# Written task
Which lines run from the first one up to and including the one with "def S(s, t): return"? Print exactly those.

# Data excerpt
>>>>

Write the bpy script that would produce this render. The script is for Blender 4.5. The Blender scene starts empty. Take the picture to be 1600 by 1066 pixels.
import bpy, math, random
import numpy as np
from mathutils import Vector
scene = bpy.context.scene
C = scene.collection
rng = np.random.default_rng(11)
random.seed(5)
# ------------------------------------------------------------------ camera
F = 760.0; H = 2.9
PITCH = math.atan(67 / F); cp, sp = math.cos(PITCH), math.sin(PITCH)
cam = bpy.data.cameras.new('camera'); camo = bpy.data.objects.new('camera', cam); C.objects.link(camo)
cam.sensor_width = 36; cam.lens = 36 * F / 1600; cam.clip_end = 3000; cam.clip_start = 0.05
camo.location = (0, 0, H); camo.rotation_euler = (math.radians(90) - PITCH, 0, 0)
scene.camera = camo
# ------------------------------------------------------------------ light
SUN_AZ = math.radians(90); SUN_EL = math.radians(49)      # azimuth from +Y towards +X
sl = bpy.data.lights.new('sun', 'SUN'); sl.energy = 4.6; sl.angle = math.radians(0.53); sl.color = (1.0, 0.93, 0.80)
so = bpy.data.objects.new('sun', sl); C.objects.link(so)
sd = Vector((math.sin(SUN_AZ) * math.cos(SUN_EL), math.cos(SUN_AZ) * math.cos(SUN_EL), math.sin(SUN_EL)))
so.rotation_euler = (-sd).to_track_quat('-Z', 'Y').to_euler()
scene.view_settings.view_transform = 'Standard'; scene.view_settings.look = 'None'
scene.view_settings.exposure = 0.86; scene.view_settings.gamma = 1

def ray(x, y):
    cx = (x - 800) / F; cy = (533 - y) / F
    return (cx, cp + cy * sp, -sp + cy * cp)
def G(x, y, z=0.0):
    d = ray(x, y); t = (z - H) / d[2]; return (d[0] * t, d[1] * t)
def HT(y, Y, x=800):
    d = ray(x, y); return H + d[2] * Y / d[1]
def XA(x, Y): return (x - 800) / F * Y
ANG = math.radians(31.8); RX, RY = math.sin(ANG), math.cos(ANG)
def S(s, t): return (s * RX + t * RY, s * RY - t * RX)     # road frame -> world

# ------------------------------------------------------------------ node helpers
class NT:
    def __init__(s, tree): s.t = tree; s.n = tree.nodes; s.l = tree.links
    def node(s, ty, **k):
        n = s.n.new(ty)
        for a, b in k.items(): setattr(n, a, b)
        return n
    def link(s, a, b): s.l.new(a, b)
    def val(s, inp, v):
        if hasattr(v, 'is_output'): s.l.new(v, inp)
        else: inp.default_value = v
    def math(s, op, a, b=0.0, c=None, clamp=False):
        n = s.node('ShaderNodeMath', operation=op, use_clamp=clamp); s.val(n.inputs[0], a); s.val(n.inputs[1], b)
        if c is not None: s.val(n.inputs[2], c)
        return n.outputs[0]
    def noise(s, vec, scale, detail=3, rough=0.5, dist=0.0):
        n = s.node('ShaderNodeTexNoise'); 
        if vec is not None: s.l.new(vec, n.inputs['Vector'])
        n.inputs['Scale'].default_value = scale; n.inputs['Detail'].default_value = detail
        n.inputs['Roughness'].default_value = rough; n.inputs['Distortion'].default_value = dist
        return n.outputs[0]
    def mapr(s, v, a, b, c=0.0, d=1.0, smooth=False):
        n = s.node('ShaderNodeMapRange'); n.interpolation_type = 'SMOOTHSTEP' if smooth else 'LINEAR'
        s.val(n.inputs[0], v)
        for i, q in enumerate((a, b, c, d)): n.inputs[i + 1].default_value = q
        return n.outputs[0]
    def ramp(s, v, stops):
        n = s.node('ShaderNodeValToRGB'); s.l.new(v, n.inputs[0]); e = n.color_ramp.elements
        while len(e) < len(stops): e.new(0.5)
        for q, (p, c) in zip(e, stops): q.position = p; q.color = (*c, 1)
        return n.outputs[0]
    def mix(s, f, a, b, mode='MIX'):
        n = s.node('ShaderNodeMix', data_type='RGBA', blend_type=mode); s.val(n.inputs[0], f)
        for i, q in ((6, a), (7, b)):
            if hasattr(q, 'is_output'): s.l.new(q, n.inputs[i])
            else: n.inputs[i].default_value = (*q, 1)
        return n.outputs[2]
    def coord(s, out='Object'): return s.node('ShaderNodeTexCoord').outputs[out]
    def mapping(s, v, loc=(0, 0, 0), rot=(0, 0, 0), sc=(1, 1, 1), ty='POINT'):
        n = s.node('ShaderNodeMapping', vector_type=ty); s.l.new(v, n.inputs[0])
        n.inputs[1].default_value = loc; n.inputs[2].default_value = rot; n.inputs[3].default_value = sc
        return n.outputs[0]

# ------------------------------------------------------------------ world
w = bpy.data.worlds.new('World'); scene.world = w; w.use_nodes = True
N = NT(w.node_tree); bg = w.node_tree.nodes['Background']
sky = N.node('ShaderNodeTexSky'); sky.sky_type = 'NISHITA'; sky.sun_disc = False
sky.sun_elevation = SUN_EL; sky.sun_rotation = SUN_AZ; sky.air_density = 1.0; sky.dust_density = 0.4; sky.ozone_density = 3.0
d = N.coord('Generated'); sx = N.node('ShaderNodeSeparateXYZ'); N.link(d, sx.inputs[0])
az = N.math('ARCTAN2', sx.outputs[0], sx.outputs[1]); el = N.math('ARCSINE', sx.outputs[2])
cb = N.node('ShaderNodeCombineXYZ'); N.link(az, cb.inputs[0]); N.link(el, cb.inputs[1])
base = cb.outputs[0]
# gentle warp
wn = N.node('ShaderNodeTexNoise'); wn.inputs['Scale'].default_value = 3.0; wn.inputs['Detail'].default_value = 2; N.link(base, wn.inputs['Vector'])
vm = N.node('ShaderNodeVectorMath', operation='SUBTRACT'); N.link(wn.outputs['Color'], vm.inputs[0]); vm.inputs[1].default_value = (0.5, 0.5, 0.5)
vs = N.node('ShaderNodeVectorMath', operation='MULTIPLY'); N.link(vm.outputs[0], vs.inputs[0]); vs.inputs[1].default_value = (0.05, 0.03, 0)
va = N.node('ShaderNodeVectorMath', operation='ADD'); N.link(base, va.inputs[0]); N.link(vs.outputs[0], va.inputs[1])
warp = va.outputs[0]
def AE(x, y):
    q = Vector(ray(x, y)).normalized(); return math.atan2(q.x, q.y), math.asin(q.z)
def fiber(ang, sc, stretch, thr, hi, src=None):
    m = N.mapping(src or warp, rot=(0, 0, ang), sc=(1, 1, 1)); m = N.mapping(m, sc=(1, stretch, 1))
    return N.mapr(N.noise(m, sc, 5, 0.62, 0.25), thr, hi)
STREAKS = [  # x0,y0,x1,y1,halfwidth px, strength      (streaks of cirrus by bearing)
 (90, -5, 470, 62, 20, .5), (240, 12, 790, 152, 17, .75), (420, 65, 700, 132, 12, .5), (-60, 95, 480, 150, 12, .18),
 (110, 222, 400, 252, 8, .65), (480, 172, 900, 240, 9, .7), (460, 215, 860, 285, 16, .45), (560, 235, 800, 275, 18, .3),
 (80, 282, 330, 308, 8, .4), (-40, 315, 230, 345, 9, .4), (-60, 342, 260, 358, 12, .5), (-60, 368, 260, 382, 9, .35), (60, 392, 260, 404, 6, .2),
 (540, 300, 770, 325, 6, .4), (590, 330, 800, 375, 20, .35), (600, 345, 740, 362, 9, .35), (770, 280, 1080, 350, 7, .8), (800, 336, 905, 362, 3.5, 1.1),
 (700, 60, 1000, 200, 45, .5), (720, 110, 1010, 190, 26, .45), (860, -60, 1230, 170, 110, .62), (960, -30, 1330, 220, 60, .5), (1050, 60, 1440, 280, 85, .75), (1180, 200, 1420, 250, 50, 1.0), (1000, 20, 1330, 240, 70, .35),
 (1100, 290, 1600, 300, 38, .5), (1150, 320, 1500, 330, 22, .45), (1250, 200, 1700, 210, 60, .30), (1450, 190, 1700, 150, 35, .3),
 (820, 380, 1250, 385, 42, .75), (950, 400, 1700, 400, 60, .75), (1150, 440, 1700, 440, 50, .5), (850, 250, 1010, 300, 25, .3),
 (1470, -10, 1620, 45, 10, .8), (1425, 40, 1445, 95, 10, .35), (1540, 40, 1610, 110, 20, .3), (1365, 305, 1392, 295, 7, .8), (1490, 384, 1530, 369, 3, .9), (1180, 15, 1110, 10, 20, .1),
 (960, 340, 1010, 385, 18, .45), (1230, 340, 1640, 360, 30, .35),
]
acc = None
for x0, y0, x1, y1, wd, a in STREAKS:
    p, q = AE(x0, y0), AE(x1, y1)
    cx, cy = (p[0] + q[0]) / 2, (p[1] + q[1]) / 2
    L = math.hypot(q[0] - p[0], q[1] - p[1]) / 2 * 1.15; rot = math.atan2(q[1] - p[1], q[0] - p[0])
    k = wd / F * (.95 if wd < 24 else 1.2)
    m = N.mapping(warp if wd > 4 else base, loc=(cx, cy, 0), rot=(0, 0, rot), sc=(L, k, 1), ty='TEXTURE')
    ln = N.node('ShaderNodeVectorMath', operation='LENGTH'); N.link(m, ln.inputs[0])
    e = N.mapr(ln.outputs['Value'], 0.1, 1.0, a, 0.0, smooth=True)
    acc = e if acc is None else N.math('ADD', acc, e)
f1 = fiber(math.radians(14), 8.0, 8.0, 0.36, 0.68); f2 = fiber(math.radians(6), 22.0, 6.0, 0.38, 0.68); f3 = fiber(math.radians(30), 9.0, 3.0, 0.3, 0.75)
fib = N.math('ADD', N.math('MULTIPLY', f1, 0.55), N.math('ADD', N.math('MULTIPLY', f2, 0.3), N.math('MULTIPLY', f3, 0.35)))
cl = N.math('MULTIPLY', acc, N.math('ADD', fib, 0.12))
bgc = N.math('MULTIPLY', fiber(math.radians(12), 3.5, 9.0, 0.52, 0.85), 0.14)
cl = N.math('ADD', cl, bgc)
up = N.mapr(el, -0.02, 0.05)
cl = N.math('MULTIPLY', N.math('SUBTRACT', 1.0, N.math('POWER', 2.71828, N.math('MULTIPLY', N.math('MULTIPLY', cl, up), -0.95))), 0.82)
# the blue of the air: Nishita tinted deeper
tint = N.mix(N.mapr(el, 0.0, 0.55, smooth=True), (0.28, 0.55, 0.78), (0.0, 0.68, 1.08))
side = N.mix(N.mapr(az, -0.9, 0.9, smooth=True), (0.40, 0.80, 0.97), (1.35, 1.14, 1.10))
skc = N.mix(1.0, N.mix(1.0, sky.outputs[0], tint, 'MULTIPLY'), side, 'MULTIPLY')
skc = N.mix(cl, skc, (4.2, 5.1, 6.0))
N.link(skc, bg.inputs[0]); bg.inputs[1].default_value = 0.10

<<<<

# Result
Write the bpy script that would produce this render. The script is for Blender 4.5. The Blender scene starts empty. Take the picture to be 1600 by 1066 pixels.
import bpy, math, random
import numpy as np
from mathutils import Vector
scene = bpy.context.scene
C = scene.collection
rng = np.random.default_rng(11)
random.seed(5)
# ------------------------------------------------------------------ camera
F = 760.0; H = 2.9
PITCH = math.atan(67 / F); cp, sp = math.cos(PITCH), math.sin(PITCH)
cam = bpy.data.cameras.new('camera'); camo = bpy.data.objects.new('camera', cam); C.objects.link(camo)
cam.sensor_width = 36; cam.lens = 36 * F / 1600; cam.clip_end = 3000; cam.clip_start = 0.05
camo.location = (0, 0, H); camo.rotation_euler = (math.radians(90) - PITCH, 0, 0)
scene.camera = camo
# ------------------------------------------------------------------ light
SUN_AZ = math.radians(90); SUN_EL = math.radians(49)      # azimuth from +Y towards +X
sl = bpy.data.lights.new('sun', 'SUN'); sl.energy = 4.6; sl.angle = math.radians(0.53); sl.color = (1.0, 0.93, 0.80)
so = bpy.data.objects.new('sun', sl); C.objects.link(so)
sd = Vector((math.sin(SUN_AZ) * math.cos(SUN_EL), math.cos(SUN_AZ) * math.cos(SUN_EL), math.sin(SUN_EL)))
so.rotation_euler = (-sd).to_track_quat('-Z', 'Y').to_euler()
scene.view_settings.view_transform = 'Standard'; scene.view_settings.look = 'None'
scene.view_settings.exposure = 0.86; scene.view_settings.gamma = 1

def ray(x, y):
    cx = (x - 800) / F; cy = (533 - y) / F
    return (cx, cp + cy * sp, -sp + cy * cp)
def G(x, y, z=0.0):
    d = ray(x, y); t = (z - H) / d[2]; return (d[0] * t, d[1] * t)
def HT(y, Y, x=800):
    d = ray(x, y); return H + d[2] * Y / d[1]
def XA(x, Y): return (x - 800) / F * Y
ANG = math.radians(31.8); RX, RY = math.sin(ANG), math.cos(ANG)
def S(s, t): return (s * RX + t * RY, s * RY - t * RX)     # road frame -> world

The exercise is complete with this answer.